Description
« Ce que j’allais faire à Tétouan n’est pas clair, en fait je cherchais le Sahara. Ou plutôt, je cherchais le désert, celui-ci ou un autre, mon désir n’était pas d’ordre géographique, je cherchais le désert en soi, ou mieux : le désert en moi – pour naître, même si je ne le savais pas. À Tétouan, ville plaisante, je mangeai un couscous dans la médina, en plein après-midi. J’étais seul. Quand je voulus payer, le patron m’annonça : « Aujourd’hui c’est gratuit, c’est le premier jour. » Il saluait ma naissance, mais j’étais aveugle, je l’ai dit. » …
L’un des exemplaires (n° 2) du tirage de tête.
Le Lunetier aveugle, de Thieri Foulc
TYPHLOPTIQUE
« Non, dit le lunetier aveugle, il ne s’agit pas d’une rétrospective. Plutôt d’une introspective ». C’est ainsi que le Sérénissime Thieri FOULC ne commence pas le recueil de contes édités récemment sous le titre Le Lunetier aveugle : c’est l’exergue d’un ouvrage plus ancien1, au titre identique mais au contenu tout à fait différent2, et qui présentait la cécité dudit lunetier d’un point de vue pictural (voir le compte-rendu au no 4 des Monitoires, p. 63-64). Dans ce premier opus, les œuvres textiles, découpes de papier, gravures, peintures, étaient en elles-mêmes les lunettes puisqu’elles donnaient directement à voir. Les images sont à admirer plastiquement ou bien à observer, parfois à déchiffrer. Il en est de même pour les récits contenus dans le second Lunetier aveugle qui vient de paraître, et présentés sous forme de souvenirs de jeunesse. Le lecteur peut, s’il le veut, se laisser aveuglément entraîner par les histoires aux accents alternant fantastique et singulier, comme s’il lisait une fiction, mais le pataphysicien décèlera rapidement que ces contes sont cryptés. Quelques privilégiés avaient déjà pu ouïr certains de ces textes, lors de lectures publiques au Théâtre de la Huchette ou à la Halle Saint-Pierre, et remarquer que ces récits autobiographiques sont imprégnés d’imaginaire, au sens faustrollien du terme, bien entendu.
Ces Mémoires du Provéditeur Général Légat retracent le chemin parcouru jusqu’à sa naissance réelle, id est sa jeunesse prénatale à côtoyer le Sahara, puis sa rencontre avec la « Confrérie des Ouds sans cordes » et son chef d’orchestre nommé « la Voix », et enfin ses premières années auprès des dignitaires de cette « Confrérie ». Ce sont bien entendu des visions d’aveugle qui sont narrées, le lecteur doit chausser des lunettes dessillantes s’il veut déchiffrer le texte plus en profondeur.

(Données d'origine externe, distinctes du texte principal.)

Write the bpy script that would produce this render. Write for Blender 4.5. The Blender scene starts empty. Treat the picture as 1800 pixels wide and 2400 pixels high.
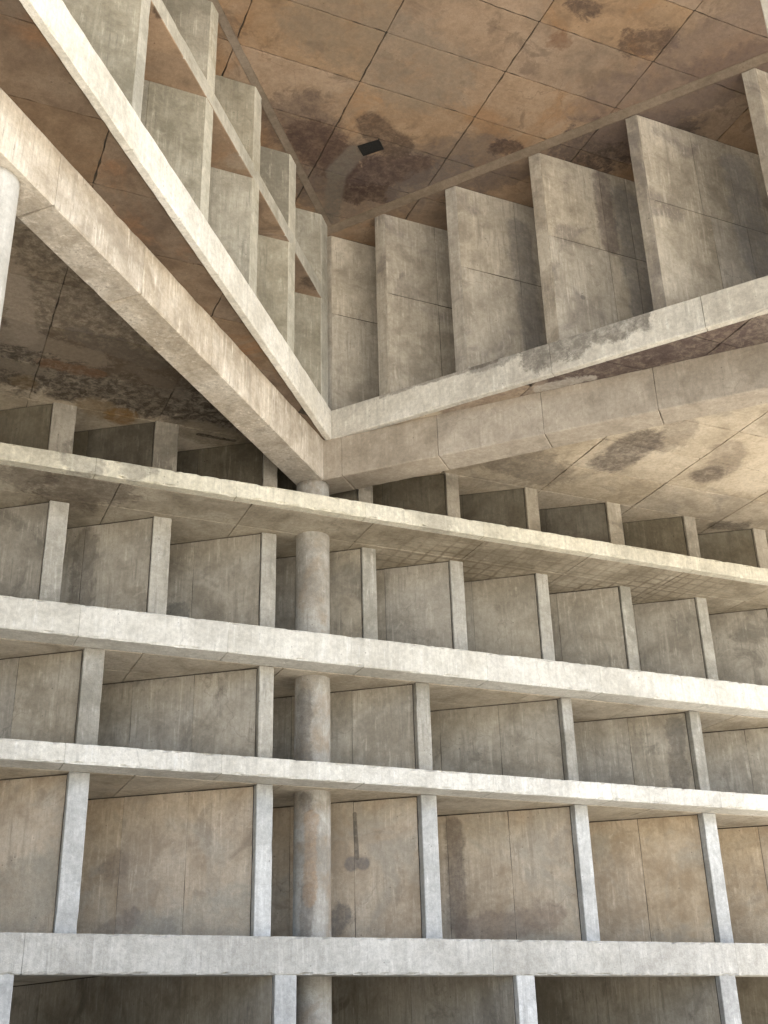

Cette suite de contes, ou de souvenirs, donne non seulement à entrevoir au pataphysicien quelques moments du Collège antéoccultatoire mais, via l’art de la parabole, montre aussi une voie pour se constituer ses propres lunettes afin de voir le monde à la lueur de la Chandelle Verte. L’auteur indique même certaines pistes : « Je cherchais le désert, celui-ci ou un autre, mon désir n’était pas d’ordre géographique, je cherchais le désert en soi, ou mieux : le désert en moi – pour naître, même si je ne le savais pas. »
Les quelques éléments aisément décodables aiguisent la curiosité et donnent l’envie de pouvoir encore davantage lire entre les lignes de cette navigation en terres désertiques . Peut-être verra-t- on se constituer bientôt un Institut de Typhloptique, dont une des premières tâches serait d’annoter ce Lunetier aveugle avec force exégèses et recherches sçavantes afin de faire caisse de résonance, sans pour autant imposer de mélodie. Tel un Oud sans cordes.
& Thieri FOULC, Le Lunetier aveugle, accompagné de peintures de Catherine BOLLE, éditions Al Manar 2019, 102 pages, 17 €.
- Nicole & Thieri FOULC, Le Lunetier aveugle, Plein chant 1986, 84 pages, 48 fr.
- Seul le souvenir du personnage de TOTOVE se trouve dans les deux livres.
Chacun des 20 exemplaires de tête est rehaussé de deux toiles originales de Catherine Bolle.